What does this anecdote illustrate?
- Different people are good at different things
- People often achieve better results when they do what they are good at instead of what they are not good at
- People often want to do their work successfully
- People often feel bad if their work product is not good
- Most people want to be seen and appreciated
- People tend to leave an organization if they feel they are not good at what they are doing, their work product is not good, their ideas and efforts are not acknowledged and appreciated, and that they are not appreciated.
Put another way, people tend to leave an organization when they feel that they are not valued there.

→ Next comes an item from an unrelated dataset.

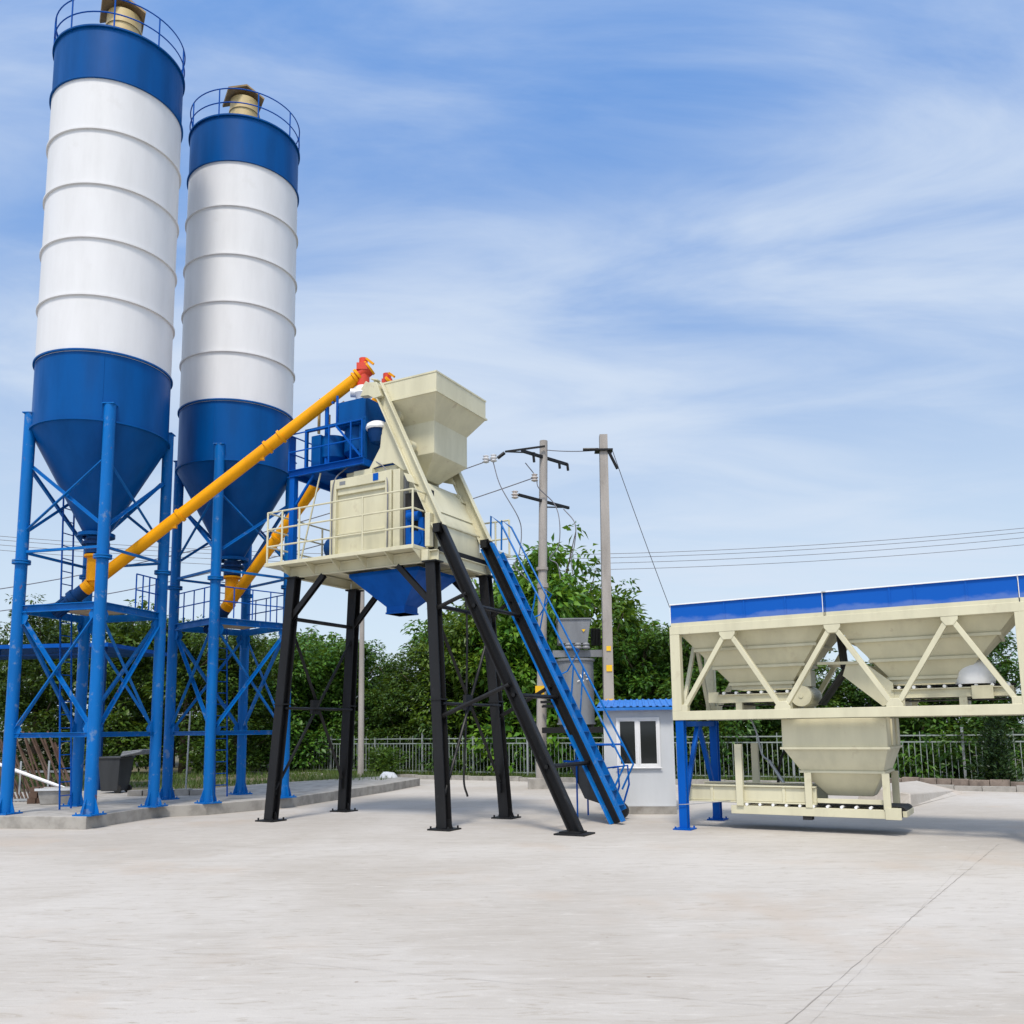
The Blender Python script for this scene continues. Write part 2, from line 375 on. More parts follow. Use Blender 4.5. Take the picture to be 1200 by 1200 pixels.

Savvy lawyers value their human capital. Valuing people does not mean the firm fails to require people to do the work they’re hired to do, fails to supervise how well they do it, or fails to discipline where necessary. It means the firm supports all members of the team by giving them what they need to do a job they’re good at. If you require people to do what they are not good at, or if you cannot give them the tools they need to do it well, tell them you know you are sending them into the game with one hand tied behind their backs, and that you will appreciate their efforts no matter what the outcome. And mean it.